Spacetime metric from local and linear electrodynamics: a new axiomatic scheme

TL;DR

This paper develops a new axiomatic approach to derive the spacetime metric from local and linear electrodynamics without assuming a metric or connection, recovering the Lorentzian structure and pseudo-Riemannian metric of spacetime.

Contribution

It introduces a novel axiomatic scheme that derives the spacetime metric from electrodynamics principles without prior metric assumptions.

Findings

Light cone with Lorentzian signature identified

Conformally invariant metric part recovered

Pseudo-Riemannian metric obtained by setting a scale

Abstract

We consider spacetime to be a 4-dimensional differentiable manifold that can be split locally into time and space.
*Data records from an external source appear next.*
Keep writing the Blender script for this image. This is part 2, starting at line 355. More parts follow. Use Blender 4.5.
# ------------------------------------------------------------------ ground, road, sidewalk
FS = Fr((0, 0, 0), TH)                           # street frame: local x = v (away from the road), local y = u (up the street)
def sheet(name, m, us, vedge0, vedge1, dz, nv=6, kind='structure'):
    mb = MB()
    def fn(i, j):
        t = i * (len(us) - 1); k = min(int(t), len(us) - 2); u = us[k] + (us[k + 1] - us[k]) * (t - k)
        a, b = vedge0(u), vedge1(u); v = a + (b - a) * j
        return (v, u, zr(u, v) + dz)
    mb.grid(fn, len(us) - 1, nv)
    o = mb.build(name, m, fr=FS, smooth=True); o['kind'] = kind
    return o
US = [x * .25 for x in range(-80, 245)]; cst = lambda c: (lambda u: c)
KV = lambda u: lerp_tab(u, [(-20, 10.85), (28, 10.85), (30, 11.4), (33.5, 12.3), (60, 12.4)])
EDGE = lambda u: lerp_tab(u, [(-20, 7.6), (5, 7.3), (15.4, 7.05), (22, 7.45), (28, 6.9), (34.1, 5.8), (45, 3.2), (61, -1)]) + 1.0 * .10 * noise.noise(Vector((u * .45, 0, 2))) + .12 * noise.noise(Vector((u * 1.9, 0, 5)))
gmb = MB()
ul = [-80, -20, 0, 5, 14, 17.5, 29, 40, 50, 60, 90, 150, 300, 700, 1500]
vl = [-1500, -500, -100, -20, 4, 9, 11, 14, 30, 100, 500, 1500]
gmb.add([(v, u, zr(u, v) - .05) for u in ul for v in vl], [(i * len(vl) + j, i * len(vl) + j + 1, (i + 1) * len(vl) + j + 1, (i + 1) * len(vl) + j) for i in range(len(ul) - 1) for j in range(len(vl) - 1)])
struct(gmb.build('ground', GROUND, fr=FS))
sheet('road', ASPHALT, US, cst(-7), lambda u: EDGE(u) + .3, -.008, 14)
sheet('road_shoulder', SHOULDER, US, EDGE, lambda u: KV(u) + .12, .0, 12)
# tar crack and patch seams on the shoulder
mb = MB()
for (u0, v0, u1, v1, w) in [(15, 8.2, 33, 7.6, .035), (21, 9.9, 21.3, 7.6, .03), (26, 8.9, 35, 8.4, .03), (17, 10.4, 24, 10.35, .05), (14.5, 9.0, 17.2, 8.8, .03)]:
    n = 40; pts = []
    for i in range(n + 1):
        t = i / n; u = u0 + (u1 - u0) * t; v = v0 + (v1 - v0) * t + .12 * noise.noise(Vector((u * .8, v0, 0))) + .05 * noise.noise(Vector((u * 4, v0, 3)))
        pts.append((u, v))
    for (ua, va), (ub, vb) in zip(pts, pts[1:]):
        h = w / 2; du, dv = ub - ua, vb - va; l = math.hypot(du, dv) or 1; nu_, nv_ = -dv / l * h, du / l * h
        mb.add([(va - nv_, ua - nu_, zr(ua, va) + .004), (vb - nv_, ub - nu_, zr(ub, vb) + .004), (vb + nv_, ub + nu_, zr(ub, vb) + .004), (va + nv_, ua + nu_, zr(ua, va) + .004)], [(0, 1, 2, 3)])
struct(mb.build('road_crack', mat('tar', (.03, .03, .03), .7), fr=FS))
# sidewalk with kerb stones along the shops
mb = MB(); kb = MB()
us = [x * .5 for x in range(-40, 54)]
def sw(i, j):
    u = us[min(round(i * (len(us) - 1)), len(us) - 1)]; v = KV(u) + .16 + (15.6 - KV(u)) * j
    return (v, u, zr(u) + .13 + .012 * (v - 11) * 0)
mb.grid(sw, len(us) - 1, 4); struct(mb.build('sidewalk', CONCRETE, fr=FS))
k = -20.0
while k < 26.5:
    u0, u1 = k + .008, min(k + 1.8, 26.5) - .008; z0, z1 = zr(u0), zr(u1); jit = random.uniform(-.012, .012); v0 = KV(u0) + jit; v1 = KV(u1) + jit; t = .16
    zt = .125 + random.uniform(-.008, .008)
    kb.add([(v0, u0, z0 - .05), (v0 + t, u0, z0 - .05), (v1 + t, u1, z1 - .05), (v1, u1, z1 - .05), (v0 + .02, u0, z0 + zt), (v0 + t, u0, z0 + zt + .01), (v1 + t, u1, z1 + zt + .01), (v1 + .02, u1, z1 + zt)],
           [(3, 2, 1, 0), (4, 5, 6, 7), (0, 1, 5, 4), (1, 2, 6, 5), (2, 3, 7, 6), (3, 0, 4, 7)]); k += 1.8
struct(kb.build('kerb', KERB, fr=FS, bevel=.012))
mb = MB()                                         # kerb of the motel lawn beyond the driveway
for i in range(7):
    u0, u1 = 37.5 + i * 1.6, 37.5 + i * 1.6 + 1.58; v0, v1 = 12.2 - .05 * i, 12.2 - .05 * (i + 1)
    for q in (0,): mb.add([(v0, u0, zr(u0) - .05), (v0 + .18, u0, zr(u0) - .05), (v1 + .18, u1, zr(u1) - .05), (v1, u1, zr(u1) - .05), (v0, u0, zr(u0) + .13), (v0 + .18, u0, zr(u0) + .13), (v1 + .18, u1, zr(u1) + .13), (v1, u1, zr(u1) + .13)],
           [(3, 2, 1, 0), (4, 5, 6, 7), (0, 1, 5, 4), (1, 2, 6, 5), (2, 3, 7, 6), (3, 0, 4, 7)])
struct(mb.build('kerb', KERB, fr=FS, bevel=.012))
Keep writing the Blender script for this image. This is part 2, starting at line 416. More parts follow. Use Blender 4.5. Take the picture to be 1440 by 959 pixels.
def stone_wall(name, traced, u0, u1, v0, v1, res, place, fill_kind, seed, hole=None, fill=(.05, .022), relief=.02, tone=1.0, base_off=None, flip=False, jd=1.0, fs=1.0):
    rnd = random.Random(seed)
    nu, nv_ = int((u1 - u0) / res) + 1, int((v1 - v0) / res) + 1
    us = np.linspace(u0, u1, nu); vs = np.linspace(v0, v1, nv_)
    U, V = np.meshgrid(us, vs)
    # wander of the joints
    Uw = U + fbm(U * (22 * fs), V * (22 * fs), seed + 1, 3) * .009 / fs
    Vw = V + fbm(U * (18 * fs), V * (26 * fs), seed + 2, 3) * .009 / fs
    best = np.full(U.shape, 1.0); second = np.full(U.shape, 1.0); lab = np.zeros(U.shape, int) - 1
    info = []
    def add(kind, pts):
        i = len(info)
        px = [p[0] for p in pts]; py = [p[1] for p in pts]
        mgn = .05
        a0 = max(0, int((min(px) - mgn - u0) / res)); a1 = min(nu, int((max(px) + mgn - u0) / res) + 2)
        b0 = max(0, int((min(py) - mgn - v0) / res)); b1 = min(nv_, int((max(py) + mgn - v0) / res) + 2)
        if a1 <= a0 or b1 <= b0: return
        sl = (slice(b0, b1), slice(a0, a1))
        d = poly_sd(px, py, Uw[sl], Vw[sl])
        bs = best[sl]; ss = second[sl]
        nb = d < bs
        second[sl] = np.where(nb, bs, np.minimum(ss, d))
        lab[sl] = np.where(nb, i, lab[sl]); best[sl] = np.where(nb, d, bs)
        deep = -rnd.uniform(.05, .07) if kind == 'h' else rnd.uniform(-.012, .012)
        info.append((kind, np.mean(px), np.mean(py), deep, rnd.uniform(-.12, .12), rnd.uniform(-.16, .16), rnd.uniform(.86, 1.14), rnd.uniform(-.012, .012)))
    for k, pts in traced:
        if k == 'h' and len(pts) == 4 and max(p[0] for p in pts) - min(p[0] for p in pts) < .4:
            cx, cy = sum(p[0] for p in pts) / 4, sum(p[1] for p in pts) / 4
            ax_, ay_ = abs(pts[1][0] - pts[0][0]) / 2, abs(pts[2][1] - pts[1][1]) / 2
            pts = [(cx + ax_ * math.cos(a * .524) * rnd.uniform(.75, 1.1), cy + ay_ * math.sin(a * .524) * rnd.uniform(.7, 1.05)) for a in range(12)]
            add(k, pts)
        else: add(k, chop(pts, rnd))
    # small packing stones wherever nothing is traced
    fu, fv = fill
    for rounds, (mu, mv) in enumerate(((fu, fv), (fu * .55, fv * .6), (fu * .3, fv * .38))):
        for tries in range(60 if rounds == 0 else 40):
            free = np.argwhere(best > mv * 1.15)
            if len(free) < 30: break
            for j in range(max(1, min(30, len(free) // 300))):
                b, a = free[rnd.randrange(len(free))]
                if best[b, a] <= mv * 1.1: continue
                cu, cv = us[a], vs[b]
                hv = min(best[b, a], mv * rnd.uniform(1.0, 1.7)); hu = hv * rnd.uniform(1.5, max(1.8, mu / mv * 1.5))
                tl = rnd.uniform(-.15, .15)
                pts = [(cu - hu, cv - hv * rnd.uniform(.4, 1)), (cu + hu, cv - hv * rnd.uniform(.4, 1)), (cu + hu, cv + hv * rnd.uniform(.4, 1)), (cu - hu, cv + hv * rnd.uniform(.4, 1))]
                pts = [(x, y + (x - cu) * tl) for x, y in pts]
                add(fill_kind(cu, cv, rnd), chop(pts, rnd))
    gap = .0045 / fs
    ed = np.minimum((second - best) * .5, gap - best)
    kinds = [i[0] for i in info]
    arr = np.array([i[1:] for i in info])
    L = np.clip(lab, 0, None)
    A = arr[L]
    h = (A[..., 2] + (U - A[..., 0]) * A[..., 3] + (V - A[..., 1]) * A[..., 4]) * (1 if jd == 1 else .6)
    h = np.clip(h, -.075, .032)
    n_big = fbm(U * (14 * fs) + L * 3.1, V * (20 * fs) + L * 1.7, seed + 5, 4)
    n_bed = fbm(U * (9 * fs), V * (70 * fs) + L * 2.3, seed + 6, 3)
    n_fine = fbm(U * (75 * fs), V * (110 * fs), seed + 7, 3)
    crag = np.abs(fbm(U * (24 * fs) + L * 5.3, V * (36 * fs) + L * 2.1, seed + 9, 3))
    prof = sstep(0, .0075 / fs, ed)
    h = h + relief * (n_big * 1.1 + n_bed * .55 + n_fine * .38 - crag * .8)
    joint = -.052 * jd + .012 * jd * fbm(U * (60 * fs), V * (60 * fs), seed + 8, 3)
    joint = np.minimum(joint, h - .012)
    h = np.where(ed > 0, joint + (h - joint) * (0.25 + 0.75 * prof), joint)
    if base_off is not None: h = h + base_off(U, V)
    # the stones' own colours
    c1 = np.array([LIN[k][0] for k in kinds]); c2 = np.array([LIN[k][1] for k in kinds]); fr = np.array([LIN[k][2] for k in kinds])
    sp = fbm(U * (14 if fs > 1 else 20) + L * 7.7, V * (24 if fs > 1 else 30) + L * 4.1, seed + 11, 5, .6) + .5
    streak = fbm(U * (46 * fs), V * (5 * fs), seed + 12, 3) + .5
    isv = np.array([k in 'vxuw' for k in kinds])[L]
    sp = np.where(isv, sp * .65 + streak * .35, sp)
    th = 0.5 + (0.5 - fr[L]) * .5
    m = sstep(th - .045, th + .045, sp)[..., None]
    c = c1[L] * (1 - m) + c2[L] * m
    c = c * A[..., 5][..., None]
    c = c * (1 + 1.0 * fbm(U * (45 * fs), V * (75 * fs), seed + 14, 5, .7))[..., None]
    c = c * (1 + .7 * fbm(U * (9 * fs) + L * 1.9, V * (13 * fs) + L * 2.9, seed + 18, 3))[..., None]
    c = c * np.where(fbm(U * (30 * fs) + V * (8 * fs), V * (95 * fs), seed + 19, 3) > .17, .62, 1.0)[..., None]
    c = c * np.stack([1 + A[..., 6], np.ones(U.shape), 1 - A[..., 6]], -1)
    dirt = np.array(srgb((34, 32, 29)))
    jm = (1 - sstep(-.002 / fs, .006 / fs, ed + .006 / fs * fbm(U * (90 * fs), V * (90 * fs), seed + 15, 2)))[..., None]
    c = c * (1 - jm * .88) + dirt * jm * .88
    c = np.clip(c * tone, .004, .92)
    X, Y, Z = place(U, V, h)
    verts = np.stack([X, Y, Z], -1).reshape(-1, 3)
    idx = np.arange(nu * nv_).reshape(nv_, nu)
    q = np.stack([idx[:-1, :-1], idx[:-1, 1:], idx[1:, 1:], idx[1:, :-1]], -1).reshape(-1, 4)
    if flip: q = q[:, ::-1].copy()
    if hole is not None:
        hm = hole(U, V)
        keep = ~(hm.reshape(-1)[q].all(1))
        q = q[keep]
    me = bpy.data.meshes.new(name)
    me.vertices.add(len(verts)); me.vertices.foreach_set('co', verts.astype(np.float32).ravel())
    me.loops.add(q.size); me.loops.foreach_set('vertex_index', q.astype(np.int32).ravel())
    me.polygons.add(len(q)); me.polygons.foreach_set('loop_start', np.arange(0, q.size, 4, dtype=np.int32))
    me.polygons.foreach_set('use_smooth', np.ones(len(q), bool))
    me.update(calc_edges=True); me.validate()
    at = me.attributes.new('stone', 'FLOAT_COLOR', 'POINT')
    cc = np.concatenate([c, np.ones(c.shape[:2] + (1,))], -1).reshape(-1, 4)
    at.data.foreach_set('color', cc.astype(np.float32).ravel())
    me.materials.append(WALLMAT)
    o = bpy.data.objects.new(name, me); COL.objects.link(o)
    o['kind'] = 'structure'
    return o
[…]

No metric, no linear connection are assumed. Matter is described by classical fields/fluids. We distinguish electrically charged from neutral matter. Electric charge and magnetic flux are postulated to be conserved. As a consequence, the inhomogeneous and the homogeneous Maxwell equations emerge expressed in terms of the excitation H and the field strength F, respectively. H and F are assumed to fulfill a local and linear "spacetime relation" with 36 constitutive functions. The propagation of electromagnetic waves is considered under such circumstances in the geometric optics limit. We forbid birefringence in vacuum and find the light cone including its Lorentzian signature. Thus the conformally invariant part of the metric is recovered. If one sets a scale, one finds the pseudo-Riemannian metric of spacetime.